Criteria for the labeling program were determined by Air Quality Sciences Inc. in Atlanta. The company tests sealed samples pulled from carpet mills across the country. The carpets that meet the standards are affixed with a green Indoor Air Quality Testing Program label. The label is not a guarantee that the carpet will not cause health problems, but it does indicate that the carpet is environmentally responsible by meeting the testing requirements.

Since the program is new, some carpets do not yet have the green label. If a carpet you are considering does not have a green label, you can call the Carpet and Rug Institute to see if the carpet was denied the label or has not been tested. Have the carpet's manufacturer, name and style number handy. The Carpet and Rug Institute's phone number is (800) 882-8846.

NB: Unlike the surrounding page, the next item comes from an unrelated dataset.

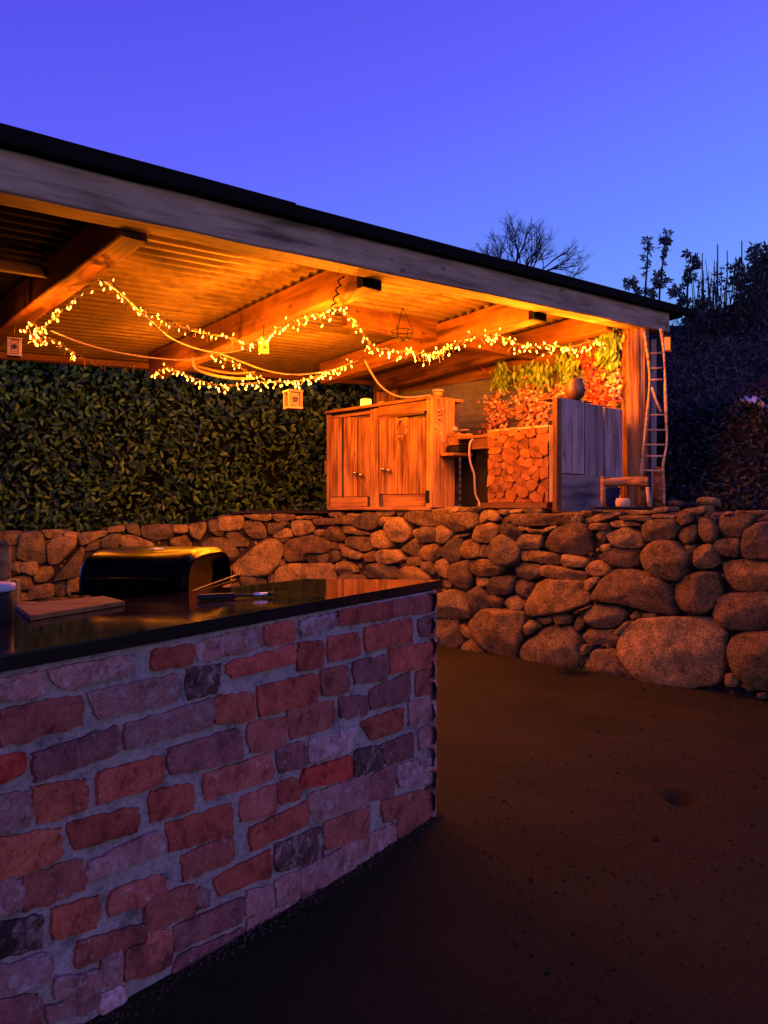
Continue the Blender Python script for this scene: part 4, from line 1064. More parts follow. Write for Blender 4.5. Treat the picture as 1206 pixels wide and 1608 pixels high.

Carpet emissions are always strongest at installation. As a carpet airs out, chemical emissions from fibers, backing and adhesives will dissipate. With proper ventilation over the course of a few days, fumes and emissions should be reduced enough that they won't affect the average consumer.

The Consumer Product Safety Commission offers the following recommendations for installing new carpet:

* Ask your retailer or installer to unroll and air out the carpet in a well-ventilated area the day before installation.

* Request low-emitting adhesives, if adhesives are needed.

* Ventilate the newly carpeted area with fresh air. Open doors and windows, if possible.

* Use window fans and room air conditioners to exhaust fumes outdoors. If you have a ventilation system, be sure it is working before the carpet is installed, then run it for 48 to 72 hours after carpet installation.

* Leave the house during, and for several hours after, installation.

* Contact your carpet retailer if objectionable odors persist. However, if you suspect that a chemical from your carpet or anything else in your home is making you ill, contact your state health department, environmental protection agency or air quality control agency for information about testing. Or, contact a local air-quality company that tests for other chemicals, such as radon.

New carpet gives off some chemical emissions, but in the long run, carpet doesn't affect the air quality of your home very much.